begin Data supplied

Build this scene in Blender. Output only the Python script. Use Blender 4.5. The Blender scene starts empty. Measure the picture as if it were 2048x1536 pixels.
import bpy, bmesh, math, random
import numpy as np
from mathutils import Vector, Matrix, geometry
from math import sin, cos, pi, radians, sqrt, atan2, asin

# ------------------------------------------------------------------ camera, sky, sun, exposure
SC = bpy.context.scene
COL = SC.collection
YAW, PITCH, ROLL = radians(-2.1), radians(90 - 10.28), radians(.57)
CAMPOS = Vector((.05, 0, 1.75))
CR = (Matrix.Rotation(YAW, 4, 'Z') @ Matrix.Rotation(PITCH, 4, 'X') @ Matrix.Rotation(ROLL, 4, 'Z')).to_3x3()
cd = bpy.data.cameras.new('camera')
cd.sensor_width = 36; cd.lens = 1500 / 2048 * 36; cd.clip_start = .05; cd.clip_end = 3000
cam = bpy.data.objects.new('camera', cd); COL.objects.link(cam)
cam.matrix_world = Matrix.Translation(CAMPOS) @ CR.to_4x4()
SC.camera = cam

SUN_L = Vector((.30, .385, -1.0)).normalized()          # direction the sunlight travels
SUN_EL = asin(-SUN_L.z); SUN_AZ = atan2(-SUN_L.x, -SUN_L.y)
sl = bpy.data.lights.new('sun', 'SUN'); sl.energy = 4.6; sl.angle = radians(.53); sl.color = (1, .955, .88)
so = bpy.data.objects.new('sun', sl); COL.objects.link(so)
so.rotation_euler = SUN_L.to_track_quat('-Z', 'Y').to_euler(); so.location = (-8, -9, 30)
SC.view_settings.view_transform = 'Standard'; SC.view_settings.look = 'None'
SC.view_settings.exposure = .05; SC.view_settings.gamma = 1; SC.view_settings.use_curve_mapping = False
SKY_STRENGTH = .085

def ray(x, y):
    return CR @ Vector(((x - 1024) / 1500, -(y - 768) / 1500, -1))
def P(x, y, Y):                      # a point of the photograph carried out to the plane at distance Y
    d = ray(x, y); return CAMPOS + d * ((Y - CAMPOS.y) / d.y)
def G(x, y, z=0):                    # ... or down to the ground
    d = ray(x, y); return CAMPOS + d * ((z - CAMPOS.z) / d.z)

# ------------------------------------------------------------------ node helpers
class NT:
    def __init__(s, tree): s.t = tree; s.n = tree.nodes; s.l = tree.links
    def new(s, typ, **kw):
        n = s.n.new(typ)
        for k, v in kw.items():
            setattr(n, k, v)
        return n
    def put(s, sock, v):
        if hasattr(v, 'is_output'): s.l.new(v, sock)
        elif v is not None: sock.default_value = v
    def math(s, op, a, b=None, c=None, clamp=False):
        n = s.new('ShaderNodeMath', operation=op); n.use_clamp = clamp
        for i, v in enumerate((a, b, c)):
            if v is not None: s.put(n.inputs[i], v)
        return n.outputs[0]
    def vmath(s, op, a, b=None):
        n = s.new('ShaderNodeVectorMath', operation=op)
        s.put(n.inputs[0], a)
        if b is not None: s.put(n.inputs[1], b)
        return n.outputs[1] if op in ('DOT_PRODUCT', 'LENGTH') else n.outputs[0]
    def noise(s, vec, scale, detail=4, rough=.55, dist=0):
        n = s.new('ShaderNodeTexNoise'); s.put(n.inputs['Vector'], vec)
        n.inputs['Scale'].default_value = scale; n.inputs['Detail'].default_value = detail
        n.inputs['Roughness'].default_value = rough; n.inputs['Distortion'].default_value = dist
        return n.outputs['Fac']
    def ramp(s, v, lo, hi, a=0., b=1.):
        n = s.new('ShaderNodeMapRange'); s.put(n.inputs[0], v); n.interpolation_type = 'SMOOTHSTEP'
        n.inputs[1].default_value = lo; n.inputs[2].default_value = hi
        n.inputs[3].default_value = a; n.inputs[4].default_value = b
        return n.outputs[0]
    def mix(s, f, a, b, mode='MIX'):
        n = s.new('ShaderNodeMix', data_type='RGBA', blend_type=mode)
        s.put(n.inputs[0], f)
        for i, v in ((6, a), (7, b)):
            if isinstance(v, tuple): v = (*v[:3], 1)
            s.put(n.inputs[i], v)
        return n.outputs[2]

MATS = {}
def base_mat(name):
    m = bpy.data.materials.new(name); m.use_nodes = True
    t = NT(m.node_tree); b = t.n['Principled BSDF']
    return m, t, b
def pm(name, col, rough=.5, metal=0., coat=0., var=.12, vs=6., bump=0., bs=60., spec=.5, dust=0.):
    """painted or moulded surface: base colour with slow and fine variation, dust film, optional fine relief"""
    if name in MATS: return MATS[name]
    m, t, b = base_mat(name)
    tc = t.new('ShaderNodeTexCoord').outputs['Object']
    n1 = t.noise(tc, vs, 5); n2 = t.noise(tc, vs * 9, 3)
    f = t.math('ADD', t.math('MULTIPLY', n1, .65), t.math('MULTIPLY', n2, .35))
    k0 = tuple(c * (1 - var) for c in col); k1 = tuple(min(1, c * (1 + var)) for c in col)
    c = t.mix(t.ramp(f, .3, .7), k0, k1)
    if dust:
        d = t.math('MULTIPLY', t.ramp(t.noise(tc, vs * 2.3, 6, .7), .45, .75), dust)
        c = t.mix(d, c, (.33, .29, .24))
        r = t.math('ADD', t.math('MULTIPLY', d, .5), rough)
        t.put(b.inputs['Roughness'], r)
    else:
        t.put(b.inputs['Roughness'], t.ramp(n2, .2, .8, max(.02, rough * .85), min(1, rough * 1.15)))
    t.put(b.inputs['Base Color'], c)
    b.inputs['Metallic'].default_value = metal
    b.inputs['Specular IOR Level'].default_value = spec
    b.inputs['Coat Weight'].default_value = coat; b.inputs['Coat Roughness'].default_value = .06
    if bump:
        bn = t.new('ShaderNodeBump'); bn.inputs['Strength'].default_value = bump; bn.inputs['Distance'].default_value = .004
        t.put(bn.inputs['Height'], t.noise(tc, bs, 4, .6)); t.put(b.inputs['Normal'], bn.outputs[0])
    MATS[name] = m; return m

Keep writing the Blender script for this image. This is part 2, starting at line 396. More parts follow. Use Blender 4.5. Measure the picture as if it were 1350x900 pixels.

end Data supplied

Your output must be the lines of the material above, from the first through the line that contains "SKY_STRENGTH = .085", copied exactly. Include both endpoints and nothing else.

Task answer
Build this scene in Blender. Output only the Python script. Use Blender 4.5. The Blender scene starts empty. Measure the picture as if it were 2048x1536 pixels.
import bpy, bmesh, math, random
import numpy as np
from mathutils import Vector, Matrix, geometry
from math import sin, cos, pi, radians, sqrt, atan2, asin

# ------------------------------------------------------------------ camera, sky, sun, exposure
SC = bpy.context.scene
COL = SC.collection
YAW, PITCH, ROLL = radians(-2.1), radians(90 - 10.28), radians(.57)
CAMPOS = Vector((.05, 0, 1.75))
CR = (Matrix.Rotation(YAW, 4, 'Z') @ Matrix.Rotation(PITCH, 4, 'X') @ Matrix.Rotation(ROLL, 4, 'Z')).to_3x3()
cd = bpy.data.cameras.new('camera')
cd.sensor_width = 36; cd.lens = 1500 / 2048 * 36; cd.clip_start = .05; cd.clip_end = 3000
cam = bpy.data.objects.new('camera', cd); COL.objects.link(cam)
cam.matrix_world = Matrix.Translation(CAMPOS) @ CR.to_4x4()
SC.camera = cam

SUN_L = Vector((.30, .385, -1.0)).normalized()          # direction the sunlight travels
SUN_EL = asin(-SUN_L.z); SUN_AZ = atan2(-SUN_L.x, -SUN_L.y)
sl = bpy.data.lights.new('sun', 'SUN'); sl.energy = 4.6; sl.angle = radians(.53); sl.color = (1, .955, .88)
so = bpy.data.objects.new('sun', sl); COL.objects.link(so)
so.rotation_euler = SUN_L.to_track_quat('-Z', 'Y').to_euler(); so.location = (-8, -9, 30)
SC.view_settings.view_transform = 'Standard'; SC.view_settings.look = 'None'
SC.view_settings.exposure = .05; SC.view_settings.gamma = 1; SC.view_settings.use_curve_mapping = False
SKY_STRENGTH = .085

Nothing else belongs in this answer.